3. Other information
Like CPAB, FEE believes that the requirements included in ISA 720 could be further extended to make the auditor’s report more informative and comprehensive.
Therefore, FEE proposes that auditors also report on the consistency of other information with the financial statements, based on his/her knowledge and understanding of the entity and its environment. However, FEE concurs with the CPAB’s analysis that the responsibilities of both parties – management and auditors - should be defined more precisely to avoid creating an expectation gap in this respect.
4. Reporting internally to management and to those charged with governance
Further to the Discussion Paper on the “Auditor Reporting Model”, but linked to the overall project on “Enhancing Audit Quality”, FEE would like to draw CPAB’s attention to some key positions about reporting on internal controls.
Creating more interaction with the audit committee is the right step forward. Such interaction will be fed by more communication of added-value information on the audit work performed.
FEE truly thinks that European legislation should avoid incorporating a Sarbanes-Oxley Act(SOX) approach, but should aim at enhancing efficient communication between the auditor and management on key information related to the entity.

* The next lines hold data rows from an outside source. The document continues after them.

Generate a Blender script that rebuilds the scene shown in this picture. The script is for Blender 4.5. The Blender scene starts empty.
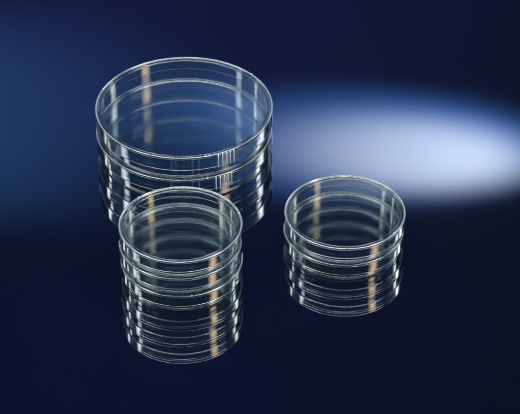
import bpy, bmesh, math, random
from mathutils import Vector

random.seed(4)
C = bpy.context.scene.collection
sc = bpy.context.scene
R = math.radians

# ------------------------------------------------------------------ materials
def new_mat(name):
    m = bpy.data.materials.new(name)
    m.use_nodes = True
    nt = m.node_tree
    for n in list(nt.nodes):
        nt.nodes.remove(n)
    out = nt.nodes.new('ShaderNodeOutputMaterial')
    return m, nt, out

def plastic(name, tint, haze, r0=0.001, r1=0.010):
    """clear moulded polystyrene: glass with a trace of surface haze"""
    m, nt, out = new_mat(name)
    g = nt.nodes.new('ShaderNodeBsdfGlass')
    g.inputs['Color'].default_value = (*tint, 1)
    g.inputs['IOR'].default_value = 1.57
    tc = nt.nodes.new('ShaderNodeTexCoord')
    nz = nt.nodes.new('ShaderNodeTexNoise')
    nz.inputs['Scale'].default_value = 55.0
    nz.inputs['Detail'].default_value = 3.0
    mr = nt.nodes.new('ShaderNodeMapRange')
    mr.inputs['From Min'].default_value = 0.3
    mr.inputs['From Max'].default_value = 0.75
    mr.inputs['To Min'].default_value = r0
    mr.inputs['To Max'].default_value = r1
    nt.links.new(tc.outputs['Object'], nz.inputs['Vector'])
    nt.links.new(nz.outputs['Fac'], mr.inputs['Value'])
    nt.links.new(mr.outputs['Result'], g.inputs['Roughness'])
    # faint moulding waviness
    nb = nt.nodes.new('ShaderNodeTexNoise')
    nb.inputs['Scale'].default_value = 38.0
    nb.inputs['Detail'].default_value = 2.0
    bp = nt.nodes.new('ShaderNodeBump')
    bp.inputs['Strength'].default_value = 0.02
    bp.inputs['Distance'].default_value = 0.004
    nt.links.new(tc.outputs['Object'], nb.inputs['Vector'])
    nt.links.new(nb.outputs['Fac'], bp.inputs['Height'])
    nt.links.new(bp.outputs['Normal'], g.inputs['Normal'])
    d = nt.nodes.new('ShaderNodeBsdfDiffuse')
    d.inputs['Color'].default_value = (0.62, 0.78, 0.95, 1)
    mx = nt.nodes.new('ShaderNodeMixShader')
    mx.inputs['Fac'].default_value = haze
    nt.links.new(g.outputs[0], mx.inputs[1])
    nt.links.new(d.outputs[0], mx.inputs[2])
    nt.links.new(mx.outputs[0], out.inputs['Surface'])
    return m

M_CLEAR = plastic('clear_polystyrene', (0.942, 0.961, 0.959), 0.0005)
M_EDGE = plastic('rim_highlight_haze', (0.95, 0.97, 0.965), 0.06, 0.04, 0.09)  # milky white put into the lid edges to stand for rim highlights
M_MARK = plastic('highlight_white_mark', (0.97, 0.98, 0.98), 0.55, 0.2, 0.3)  # mostly matt white, put in so ribs and nubs show as bright glints

def table_material():
    m, nt, out = new_mat('polished_navy_acrylic')
    tc = nt.nodes.new('ShaderNodeTexCoord')
    nz = nt.nodes.new('ShaderNodeTexNoise')
    nz.inputs['Scale'].default_value = 9.0
    nz.inputs['Detail'].default_value = 6.0
    nt.links.new(tc.outputs['Object'], nz.inputs['Vector'])
    cr = nt.nodes.new('ShaderNodeMapRange')
    cr.inputs['To Min'].default_value = 0.022
    cr.inputs['To Max'].default_value = 0.042
    nt.links.new(nz.outputs['Fac'], cr.inputs['Value'])
    d = nt.nodes.new('ShaderNodeBsdfDiffuse')
    d.inputs['Color'].default_value = (0.0006, 0.0008, 0.0020, 1)
    # sparse specks of dust lying on the polish
    vo = nt.nodes.new('ShaderNodeTexVoronoi')
    vo.inputs['Scale'].default_value = 55.0
    nt.links.new(tc.outputs['Object'], vo.inputs['Vector'])
    lt = nt.nodes.new('ShaderNodeMath'); lt.operation = 'LESS_THAN'
    lt.inputs[1].default_value = 0.016
    nt.links.new(vo.outputs['Distance'], lt.inputs[0])
    sp = nt.nodes.new('ShaderNodeSeparateColor')
    nt.links.new(vo.outputs['Color'], sp.inputs[0])
    gt = nt.nodes.new('ShaderNodeMath'); gt.operation = 'GREATER_THAN'
    gt.inputs[1].default_value = 0.45
    nt.links.new(sp.outputs[0], gt.inputs[0])
    mu = nt.nodes.new('ShaderNodeMath'); mu.operation = 'MULTIPLY'
    nt.links.new(lt.outputs[0], mu.inputs[0]); nt.links.new(gt.outputs[0], mu.inputs[1])
    mc = nt.nodes.new('ShaderNodeMix'); mc.data_type = 'RGBA'
    mc.inputs['A'].default_value = (0.0006, 0.0008, 0.0020, 1)
    mc.inputs['B'].default_value = (0.030, 0.032, 0.036, 1)
    nt.links.new(mu.outputs[0], mc.inputs['Factor'])
    nt.links.new(mc.outputs['Result'], d.inputs['Color'])
    g = nt.nodes.new('ShaderNodeBsdfGlossy')
    g.inputs['Color'].default_value = (0.76, 0.88, 1.0, 1)
    nt.links.new(cr.outputs['Result'], g.inputs['Roughness'])
    mx = nt.nodes.new('ShaderNodeMixShader')
    mx.inputs['Fac'].default_value = 0.28
    nt.links.new(d.outputs[0], mx.inputs[1])
    nt.links.new(g.outputs[0], mx.inputs[2])
    nt.links.new(mx.outputs[0], out.inputs['Surface'])
    return m

# ------------------------------------------------------------------ geometry
SEG = 224

def rounded(profile, rad, steps=5):
    """closed (r, z) profile -> rounded corners with a support point on each flat"""
    n = len(profile)
    res = []
    for i in range(n):
        p0, p1, p2 = Vector(profile[i-1]), Vector(profile[i]), Vector(profile[(i+1) % n])
        a, b = (p0-p1), (p2-p1)
        la, lb = a.length, b.length
        a.normalize(); b.normalize()
        ang = a.angle(b)
        t = min(rad / math.tan(ang/2), la*0.42, lb*0.42)
        rr = t * math.tan(ang/2)
        s = min(rr*0.35, la*0.06, lb*0.06)
        bis = (a+b).normalized()
        c = p1 + bis*(rr/math.sin(ang/2))
        A, B = p1+a*t, p1+b*t
        va, vb = A-c, B-c
        tot = va.angle(vb)
        sgn = 1 if va.x*vb.y-va.y*vb.x > 0 else -1
        res.append(A+a*s)
        for k in range(steps+1):
            th = sgn*tot*k/steps
            cs, sn = math.cos(th), math.sin(th)
            res.append(c+Vector((va.x*cs-va.y*sn, va.x*sn+va.y*cs)))
        res.append(B+b*s)
    return res

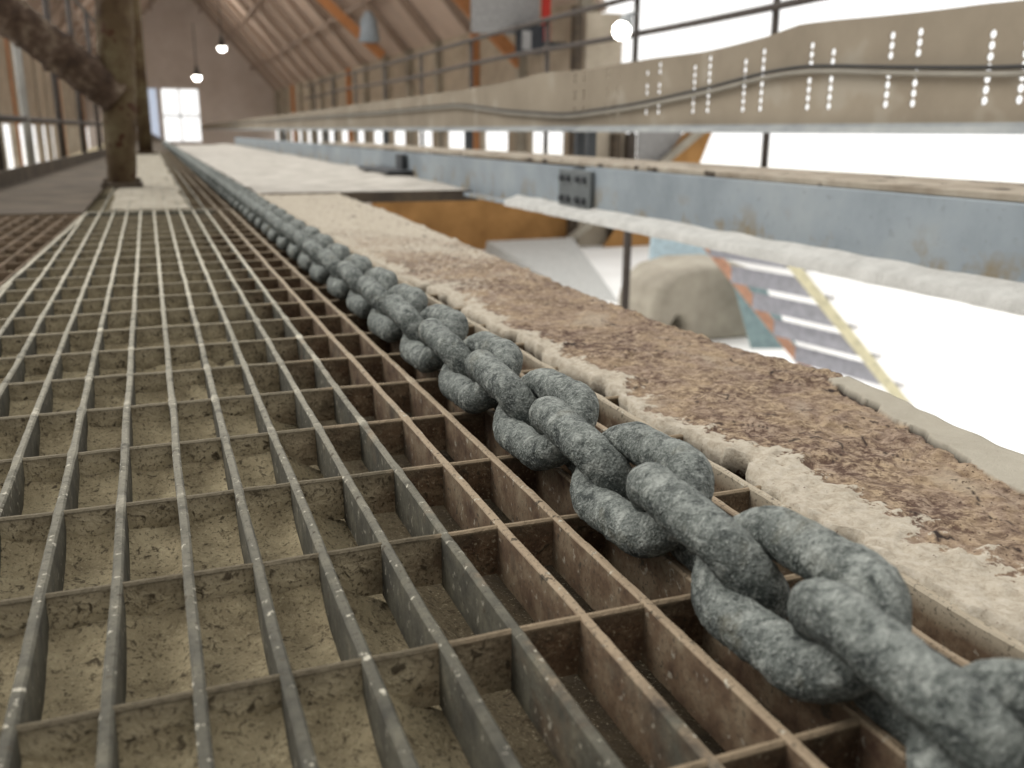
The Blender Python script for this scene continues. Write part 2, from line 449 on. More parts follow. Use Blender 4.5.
def link_matrix(i):
    y = CH['y0'] + i*CH['t']
    th = R(-48.8) if i % 2 else R(53.5)
    rng = random.Random(i*13+1)
    th += R(rng.uniform(-2, 2)); yaw = R(rng.uniform(-.8, .8))
    x = CH['x'] + (.0015*math.sin(i*.9) *(0 if i < 12 else 1))
    return Matrix.Translation((x, y, CH['z'] - (.0035 if i % 2 == 0 else 0))) @ Matrix.Rotation(yaw, 4, 'Z') @ Matrix.Rotation(R(4 if i % 2 == 0 else -3), 4, 'X') @ Matrix.Rotation(th, 4, 'Y')
NL = 100
for i in range(NL):
    o = bpy.data.objects.new('link', hi[i % 4] if i < 24 else lo); C.objects.link(o)
    o.parent = chain; o.matrix_parent_inverse = Matrix.Translation((-CH['x'], -1, 0)); o.matrix_basis = link_matrix(i)
m = MB()
lv = [v.co.copy() for v in lo.vertices]; lf = [tuple(p.vertices) for p in lo.polygons]
for i in range(NL, 230): 
    mt = link_matrix(i); m.add([mt @ v for v in lv], lf)
o = m.build('distant_links', M['chain'], chain, True); o.matrix_parent_inverse = Matrix.Translation((-CH['x'], -1, 0)); o['kind'] = 'stuff'

# ------------------------------------------------------------------ rusty beam beside the chain
def lerp_pts(tab, y):
    if y <= tab[0][0]: return tab[0][1]
    for (a, va), (c, vc) in zip(tab, tab[1:]):
        if y <= c: return va+(vc-va)*(y-a)/(c-a)
    return tab[-1][1]
EDGE = [(-.2,.52),(.3,.522),(.41,.522),(.536,.546),(.653,.558),(.79,.532),(1.02,.526),(1.6,.55),(2.35,.585),(3.4,.6)]
def rust_beam():
    ys = frange(-.1, .9, .0025) + frange(.9, 1.6, .006)[1:] + frange(1.6, 3.3, .02)[1:]
    nx = 96; m = MB(); cols = []
    for y in ys:
        xl = .330 + .017*min(1, max(0, (y-.40)/.06))*min(1, max(0, (1.5-y)/.3))*min(1, max(0, .75+1.3*noise.noise((y*11, 2, 7)))) + .005*noise.noise((y*14, 0, 2)) + .005*noise.noise((y*60, 0, 4)) + .045*max(0, noise.noise((y*24, 7, 4))-.18)
        xr = lerp_pts(EDGE, y) + .006*noise.noise((y*9, 3, 2)) + .003*noise.noise((y*45, 5, 2))
        for i in range(nx+1):
            x = xl + (xr-xl)*i/nx; u = (x-xl)
            p = Vector((x, y, 0))
            n1 = noise.noise(p*18); n2 = noise.fractal(p*55, 1, 2, 4); n3 = noise.noise(p*160)
            # crust of pale dust along the chain side
            cw = .030 + .034*max(0, 1-abs(y-.30)/.18) + .026*noise.noise((y*6, x*5, 8)) + .018*noise.noise((y*22, x*22, 9))
            cr = min(1, max(0, (cw-u)/.022 + .75*n2 + .5*n3)) if u < cw+.03 else 0
            # peeling paint along the far side
            pb = .463 + .27*(y-.35) + .010*noise.noise((y*16, 1, 5)) + .004*noise.noise((y*60, 1, 5))
            pk = 1 if (x > pb and y < .62) else 0
            crack = 1 if abs(x-pb) < .0022 and y < .6 and noise.noise((y*9, 4, 4)) > -.12 else 0
            flake = max(0, n1-.12)*.012
            z = .002 + .0022*n2 + .0007*n3 + flake*(.5+.5*n2)
            z = z*(1-cr) + cr*(.0030 + .0026*n2 + .0016*n1 + .0012*n3 + .004*max(0, noise.noise((x*45, y*45, 6))-.1))
            if pk: z = .0055 + .0008*n1
            if crack: z = -.001
            if i == 0 : z = -.003
            cz = 1 if (.0 < abs(n1-.12) < .014 and n2 > .05 and not pk and cr < .5) else crack
            # far, everything is dusted over
            fd = min(1, max(0, (y-.75)/1.5))*.75 + .35*max(0, noise.noise(p*7)+.1)*min(1, max(0, (y-.3)))
            m.v.append((x, y, z)); cols.append((min(1, max(cr, fd)), pk, cz, 1))
    n = nx+1
    for j in range(len(ys)-1):
        for i in range(nx):
            a = j*n+i; m.f.append((a, a+1, a+1+n, a+n))
    # edge skirts and underside
    nb = len(m.v)
    for j in range(len(ys)):
        vl = m.v[j*n]; vr = m.v[j*n+nx]
        m.v.append((vl[0]+.002, vl[1], -.02)); m.v.append((vr[0]-.004, vr[1], -.014)); cols += [(0,0,.9,1), (.5,0,.2,1)]
    for j in range(len(ys)-1):
        m.f.append((j*n, j*n+n, nb+2*j+2, nb+2*j)); m.f.append((j*n+nx, nb+2*j+1, nb+2*j+3, j*n+n+nx))
        m.f.append((nb+2*j, nb+2*j+2, nb+2*j+3, nb+2*j+1))
    g = tag(empty('steel_beam', (.43, 1, 0)), 'flat rusty flaking steel beam with pale dust crust, running beside the chain', 'beam')
    me = m.mesh('top_flange', M['beam'], True)
    at = me.color_attributes.new('mask', 'FLOAT_COLOR', 'POINT')
    for i, c in enumerate(cols): at.data[i].color = c
    o = bpy.data.objects.new('top_flange', me); C.objects.link(o); o.parent = g; o.matrix_parent_inverse = Matrix.Translation((-.43,-1,0))
    w = MB(); w.box(.42, .432, -.1, 3.3, -.32, -.018); w.box(.36, .5, -.1, 3.3, -.335, -.32)
    o = w.build('web', M['brown_plate'], g); o.matrix_parent_inverse = Matrix.Translation((-.43,-1,0))
rust_beam()

# dusty slab beyond the floor opening
b = MB()
xs = frange(.335, 1.62, .03); ys = frange(3.24, 14, .06)
def slab(x, y):
    e = .02*noise.noise((x*6, 0, 3)) if y < 3.3 else 0
    hump = .02*min(1, (y-3.24)/.5)*math.exp(-((x-1.0)/.12)**2)*(1+noise.noise((y*3, x, 1)))
    return (x, y+e, .004 + hump + .006*noise.noise((x*5, y*5, 1)) + .003*noise.noise((x*20, y*20, 1)))
b.grid(xs, ys, slab)
n0 = len(b.v); 
b.hexa([(.335,3.25,-.03),(1.62,3.25,-.03),(1.62,14,-.03),(.335,14,-.03),(.335,3.25,-.004),(1.62,3.25,-.004),(1.62,14,-.004),(.335,14,-.004)])
s = tag(b.build('deck_slab', M['white_dust'], None, True), 'whitish dust-covered deck slab beyond the floor opening', 'deck')
b = MB(); b.box(.34, 1.1, 3.2, 3.235, -.03, .006)
b.build('edge_angle', M['dark_board'], s)

# ------------------------------------------------------------------ blue-grey channel beam
def channel(y0, y1, ztop, label):
    g = tag(empty('channel_beam', (1.08, (y0+y1)/2, .05)), label, 'beam')
    inv = Matrix.Translation((-1.08, -(y0+y1)/2, -.05))
    m = MB(); m.box(1.08, 1.09, y0, y1, .0, ztop); o = m.build('web', M['channel'], g, bevel=.001); o.matrix_parent_inverse = inv
    m = MB(); m.box(1.0901, 1.15, y0, y1, ztop-.012, ztop); o = m.build('flange', M['channel'], g, bevel=.002); o.matrix_parent_inverse = inv
    m = MB(); m.box(1.046, 1.0799, y0, y1, -.012, -.0005); o = m.build('flange', M['channel'], g, bevel=.002); o.matrix_parent_inverse = inv
    return g
channel(.2, 2.26, .122, 'blue-grey steel channel beam at right with brown stains, near the viewer')
channel(2.34, 13, .118, 'farther blue-grey channel beam beyond the bolted joint, above the dusty slab')
b = MB(); b.box(1.066, 1.0795, 2.2, 2.4, .012, .112)
s = tag(b.build('splice_plate', M['splice'], None, bevel=.002), 'dark bolted splice plate joining the two channel beams', 'bracket')
for y in (2.23, 2.27, 2.33, 2.37):
    for z in (.035, .09):
        m = MB(); m.tube([(1.054, y, z), (1.066, y, z)], .009, 6); m.build('bolt', M['dark_steel'], s)
b = MB(); b.box(1.05, 1.078, 4.1, 4.2, .01, .11); b.box(.96, 1.078, 4.0, 4.6, .03, .045)  # dark piece added to draw the shadow gap under the beam
tag(b.build('shadow_gap_piece', M['dark_steel'], None, bevel=.003), 'small dark piece standing in for the shadow gap at the foot of the farther channel beam', 'bracket')
b = MB()
def ridge(x, y):
    u = (x-1.032)/.048
    e = .008*noise.noise((y*12, 0, 1)) + .004*noise.noise((y*45, 0, 1))
    h = .015*max(0, u)**1.3 + .005 + .004*u*noise.noise((y*10, x*10, 5))
    return (x + (1-u)*e, y, max(h, .003) if u > .02 else -.013)
b.grid(frange(1.032, 1.079, .004), frange(.2, 2.75, .012), ridge)
tag(b.build('dust_ridge', M['ridge'], None, True), 'ridge of white dust along the foot of the near channel beam', 'dust', kind='stuff')
b = MB(); b.box(1.10, 1.36, .2, 6.5, .1225, .134)
tag(b.build('cover_plank', M['plank'], None, bevel=.002), 'dusty brown spotted plank lying on top of the channel beam', 'plank')

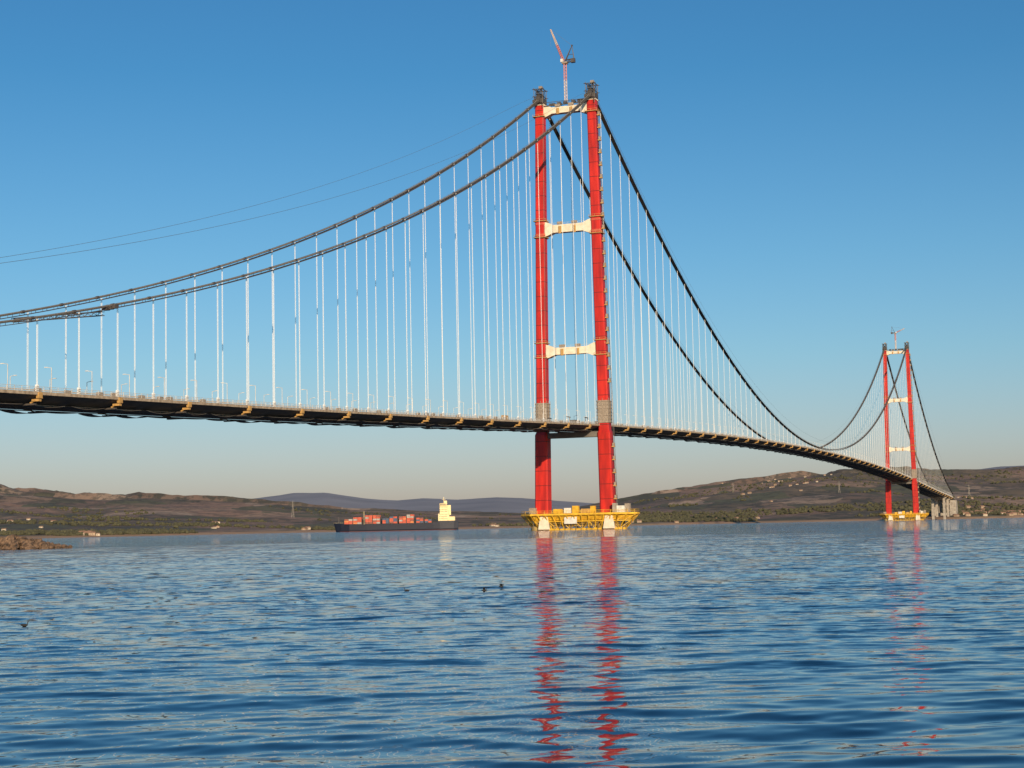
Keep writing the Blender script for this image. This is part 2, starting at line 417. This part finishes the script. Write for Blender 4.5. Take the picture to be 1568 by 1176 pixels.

This Draft Report should be seen as a positive first step in the legislative process. It is more reasonable than the EC Proposals and takes better account of market reality, the public interest and the practical input provided by the profession. But, the report is likely to change again during the legislative process. It is not time to reduce attention and the profession needs to continue objectively and reasonably informing the debate in the public interest.